There's a reason why CNBC viewers get shortchanged on their tech coverage: Jim Goldman, the network's Silicon Valley bureau chief, is not very tall. It's the kind of thing polite people don't talk about here.

Luckily, we know some impolite ones.

Here's Goldman, Wednesday night, getting chopped off at the knees by Newsweek columnist (and former Steve Jobs impersonator) Dan Lyons.

Lyons: "You ever have a girlfriend who cheated on you, and at first it's like, 'I work late'?"

Goldman: "I reported exactly what I was told."

Lyons: "There are two kinds of reporters who cover Apple: The kind who realize they're getting snowed ... and the other kind who suck up to get access and end up getting played and punked, like your bureau chief."

Goldman: "I'm a big boy. I can handle it."

Had CNBC's viewers seen a full-body shot of Goldman like the one above, they would have cracked up just like Lyons did. And he isn't alone.
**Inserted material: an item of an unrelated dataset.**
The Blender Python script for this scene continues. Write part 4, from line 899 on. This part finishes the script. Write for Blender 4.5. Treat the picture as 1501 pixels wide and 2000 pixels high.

Goldman has a terrible reputation among the Valley's elite which leads some to fixate on his height. "I hate that shrimp," one local tastemaker recently seethed at us.

Such is the dislike for Goldman that a tipster gleefully sent us the snap of Goldman getting a boost during a stand-up shoot at Macworld Expo earlier this month. (He stood on a piece of equipment to make his Lilliputian dimensions look more normal on-air.) It's a subterfuge that might have gone unremarked, if so many people weren't already scoffing at Goldman's credibility.

It is facile pop psychology, sure, but it's hard not to look at Goldman's combativeness — most recently on display in his aggressively incorrect denials of Apple CEO Steve Jobs's ill health — and not see a Napoleon complex, which he exercises at the expense of his reporting. (And his career: CNBC already has a short, angry man in Jim Cramer.)

Ridiculing a man behind his back for his height? So low. Valleywag would never stoop to that level. We'd say it to his face. Even if it hurts our neck a little.

Update: A big man, indeed: CNBC has banned Lyons from the network for life, according to Silicon Alley Insider. Or not, according to Silicon Alley Insider!